During a workshop I attended at the
Esri User Conference this past summer, my colleague
Charlie Frye stated that “a good map teaches you to ask a better question.” I love this statement. It fits well with the mission of the GIS education community, don’t you think? Isn’t one of our main goals in teaching and learning with GIS to use maps and data to investigate our communities, our regions, our countries, and our world? A question is the first step in an investigation. It is the first step in
the geographic inquiry process. Whether the question is “What is the relationship between birth rate and life expectancy around the globe?” or “How did the construction of the breakwater change the rate of coastal erosion along this stretch of beach?” or “Why were communities along the path of Superstorm Sandy affected differently?”, these questions form the foundation of our investigations.
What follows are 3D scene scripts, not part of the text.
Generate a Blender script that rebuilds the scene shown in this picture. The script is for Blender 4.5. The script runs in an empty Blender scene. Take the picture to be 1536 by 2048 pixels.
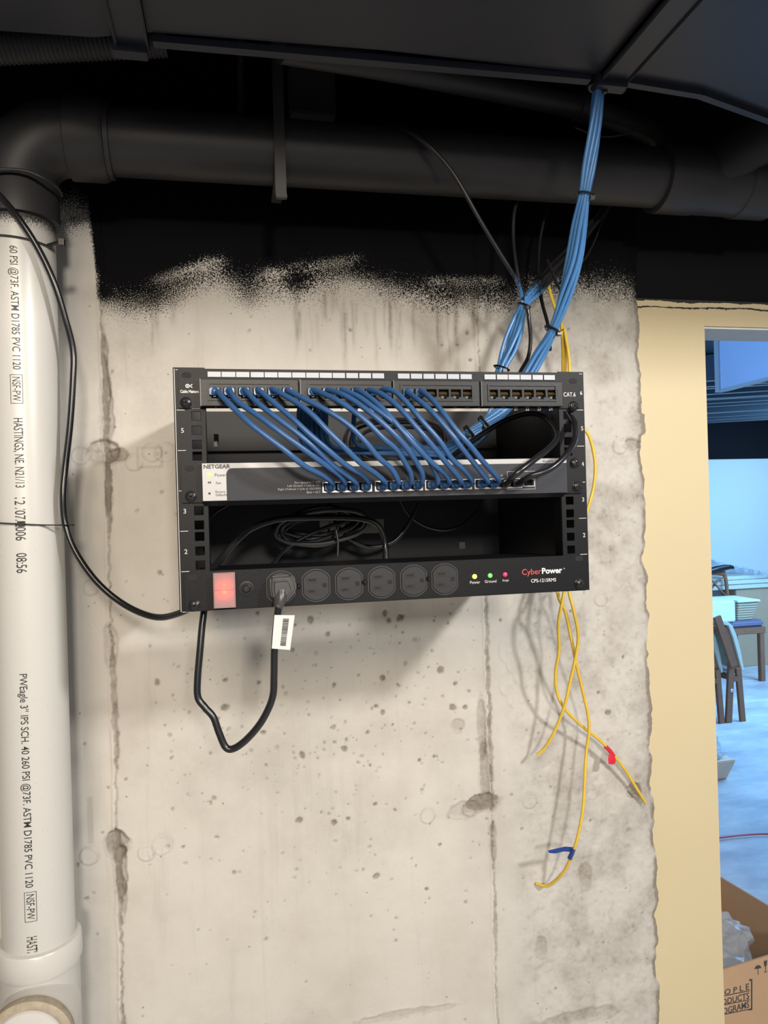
import bpy, bmesh, math, random
import numpy as np
from mathutils import Vector, Matrix
R = math.radians
S = bpy.context.scene
COL = S.collection
random.seed(7)

# ------------------------------------------------------------------ camera
F = 1450.0; PSI = R(11.6); RHO = .029; CZ = 1.70; CY = -1.175
CAM = Vector((0, CY, CZ))
fw = Vector((math.sin(PSI), math.cos(PSI), 0)); hz = Vector((math.cos(PSI), -math.sin(PSI), 0))
rt = hz * math.cos(RHO) - Vector((0, 0, math.sin(RHO)))
up = hz * math.sin(RHO) + Vector((0, 0, math.cos(RHO)))
cam = bpy.data.cameras.new('camera'); camo = bpy.data.objects.new('camera', cam); COL.objects.link(camo)
m = Matrix.Identity(4)
for i in range(3):
    m[i][0] = rt[i]; m[i][1] = up[i]; m[i][2] = -fw[i]; m[i][3] = CAM[i]
camo.matrix_world = m
cam.sensor_fit = 'VERTICAL'; cam.sensor_height = 36; cam.lens = F / 2048 * 36
cam.clip_start = .02; cam.clip_end = 60
S.camera = camo
# ------------------------------------------------------------------ world, lamps, exposure
S.view_settings.view_transform = 'Standard'; S.view_settings.look = 'None'
S.view_settings.exposure = -0.04; S.view_settings.gamma = 1; S.view_settings.use_curve_mapping = False
W = bpy.data.worlds.new('world'); S.world = W; W.use_nodes = True
W.node_tree.nodes['Background'].inputs[0].default_value = (.80, .86, 1.0, 1)
W.node_tree.nodes['Background'].inputs[1].default_value = .20
def lamp(name, loc, target, size, power, color, shape='SQUARE', sy=None):
    l = bpy.data.lights.new(name, 'AREA'); l.shape = 'RECTANGLE' if sy else shape; l.size = size
    if sy: l.size_y = sy
    l.energy = power; l.color = color
    o = bpy.data.objects.new(name, l); COL.objects.link(o); o.location = loc
    o.rotation_euler = (Vector(target) - Vector(loc)).to_track_quat('-Z', 'Y').to_euler()
    return o
lamp('ceiling_light_right', (1.30, -1.98, 2.56), (.4, 0, 1.3), .17, 47, (1.0, .97, .93))
lamp('ceiling_light_left', (-.36, -2.15, 2.46), (-.2, 0, 1.3), .5, 29, (1.0, .83, .62))
lamp('ceiling_light_rear', (.25, -4.0, 2.50), (.2, 0, 1.4), .30, 78, (1.0, .92, .82))
lamp('far_room_light', (4.6, 3.3, 2.40), (3.6, 4.0, 0), 1.6, 265, (.24, .55, 1.0), sy=2.4)
lamp('far_room_light_deep', (5.4, 4.3, 2.2), (4.2, 5.6, 1.2), 1.6, 30, (.32, .60, 1.0), sy=.8)
lamp('far_room_panel_fill', (1.02, 1.7, 2.1), (2.4, 1.9, 2.2), .9, 46, (.20, .48, 1.0), sy=.9)  # added fill, out of view, to brighten the hanging panel

# ------------------------------------------------------------------ helpers
def ray(px, py):
    return fw + rt * ((px - 768) / F) + up * ((1024 - py) / F)
def at(px, py, Y):
    d = ray(px, py); return CAM + d * ((Y - CY) / d.y)
def gz(px, py, z):
    d = ray(px, py); return CAM + d * ((z - CZ) / d.z)

def mat(name, col, rough=.5, metal=0.0, emit=None, es=0, spec=None):
    m = bpy.data.materials.new(name); m.use_nodes = True
    b = m.node_tree.nodes['Principled BSDF']
    b.inputs['Base Color'].default_value = (*col, 1); b.inputs['Roughness'].default_value = rough
    b.inputs['Metallic'].default_value = metal
    if spec is not None: b.inputs['Specular IOR Level'].default_value = spec
    if emit:
        b.inputs['Emission Color'].default_value = (*emit, 1); b.inputs['Emission Strength'].default_value = es
    return m
class NT:
    def __init__(s, m): s.m = m; s.t = m.node_tree; s.b = s.t.nodes['Principled BSDF']
    def n(s, kind, ins=None, **kw):
        x = s.t.nodes.new(kind)
        for k, v in kw.items(): setattr(x, k, v)
        for k, v in (ins or {}).items():
            if isinstance(v, bpy.types.NodeSocket): s.t.links.new(v, x.inputs[k])
            else: x.inputs[k].default_value = v
        return x
    def link(s, a, b): s.t.links.new(a, b)
    def math(s, op, a, b=None, clamp=False):
        x = s.n('ShaderNodeMath', operation=op); x.use_clamp = clamp
        for i, v in enumerate((a, b)):
            if v is None: continue
            if isinstance(v, bpy.types.NodeSocket): s.link(v, x.inputs[i])
            else: x.inputs[i].default_value = v
        return x.outputs[0]
    def ramp(s, fac, stops, interp='LINEAR'):
        x = s.n('ShaderNodeValToRGB', {'Fac': fac}); cr = x.color_ramp; cr.interpolation = interp
        while len(cr.elements) < len(stops): cr.elements.new(.5)
        for e, (p, c) in zip(cr.elements, stops):
            e.position = p; e.color = c if len(c) == 4 else (*c, 1)
        return x.outputs[0]
    def mix(s, fac, a, b, bt='MIX'):
        x = s.n('ShaderNodeMix', data_type='RGBA', blend_type=bt)
        for i, v in ((0, fac), (6, a), (7, b)):
            if isinstance(v, bpy.types.NodeSocket): s.link(v, x.inputs[i])
            else: x.inputs[i].default_value = v if i == 0 else (*v, 1) if len(v) == 3 else v
        return x.outputs[2]
    def pos(s): return s.n('ShaderNodeNewGeometry').outputs['Position']
    def obj(s): return s.n('ShaderNodeTexCoord').outputs['Object']
    def noise(s, vec, scale, detail=4, rough=.55, out='Fac'):
        return s.n('ShaderNodeTexNoise', {'Vector': vec, 'Scale': scale, 'Detail': detail, 'Roughness': rough}).outputs[out]
    def bump(s, h, strength, dist=.001):
        x = s.n('ShaderNodeBump', {'Height': h, 'Strength': strength, 'Distance': dist}); s.link(x.outputs[0], s.b.inputs['Normal'])
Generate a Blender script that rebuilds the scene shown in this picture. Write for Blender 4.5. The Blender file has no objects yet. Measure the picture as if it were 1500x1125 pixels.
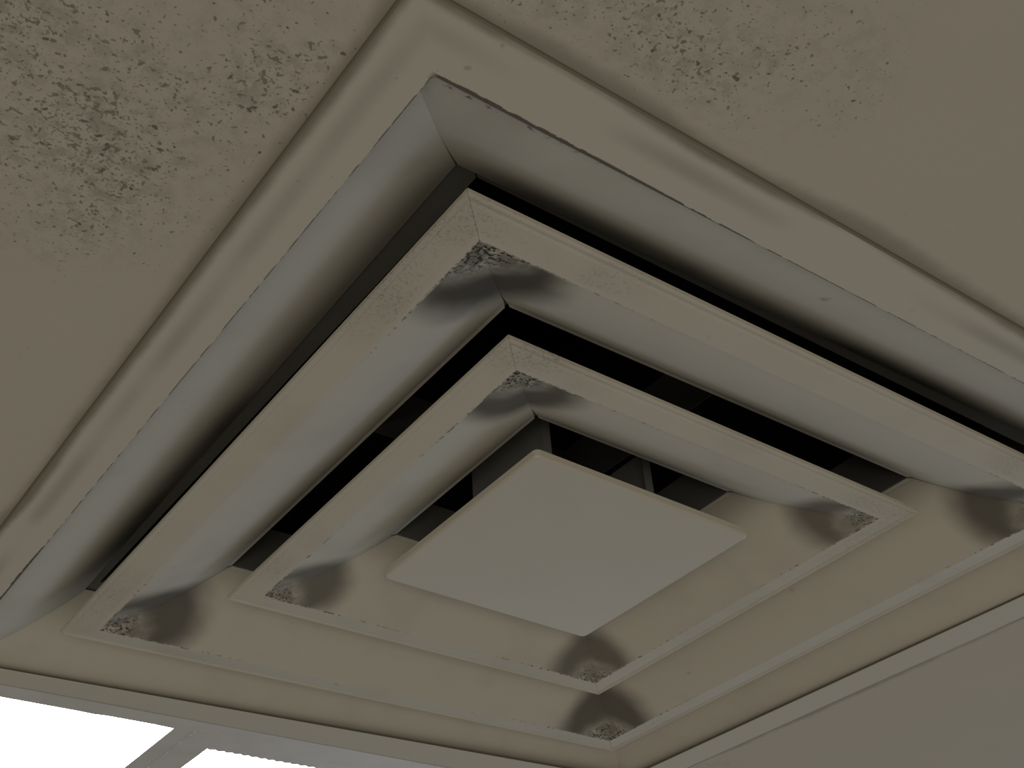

Good questions inevitably get refined and modified along the way and usually lead to other questions. They may not be fully answered, and oftentimes have no single correct answer. This may be puzzling at first to students but emulates real-world decision-making.
In this activity, students determine the optimal route for a tourist bus through Manhattan given specified points of interest and the location of the tour bus garage.
As important as good questions are, it is sometimes amazing how little time we spend in our educational system helping students practice asking good questions. Perhaps it is because in this age of standardized testing, we are so focused on good answers. Yet many educators are indeed helping students ask questions, and not just any questions, but thoughtful questions that can lead to increased understanding, skill building, and critical thinking.
Teaching with GIS and teaching about GIS foster good questioning. One of the core functions of a GIS is to allow for real-world issues to be examined, questioned, and probed with real data. Maps in a GIS environment allow for the many spatial and temporal dimensions of our world to be examined, at multiple scales. Not only are the questions able to be grappled with using rich sets of maps and data, but they are tied to real-world events past and present. They are interesting, but they are also important and relevant for our future, including such issues as sustainable agriculture, natural hazard management, smart city planning, and much more. Maps inside a GIS environment help students of all ages to ask better questions in part because during the inquiry, they allow for the scale and symbology to be changed, for additional layers to be added, and for powerful queries and statistics to be run on the data. The “what if” questions can be explored, such as: What if I changed the scale? What if I added this variable? What if I ran a different query? What if I examined a different area with the same variables? What if I classified the data differently?
ArcGIS provides a platform for asking and analyzing questions.
What questions do you have about our world? How can GIS help you grapple with those questions, find answers, or ask additional questions?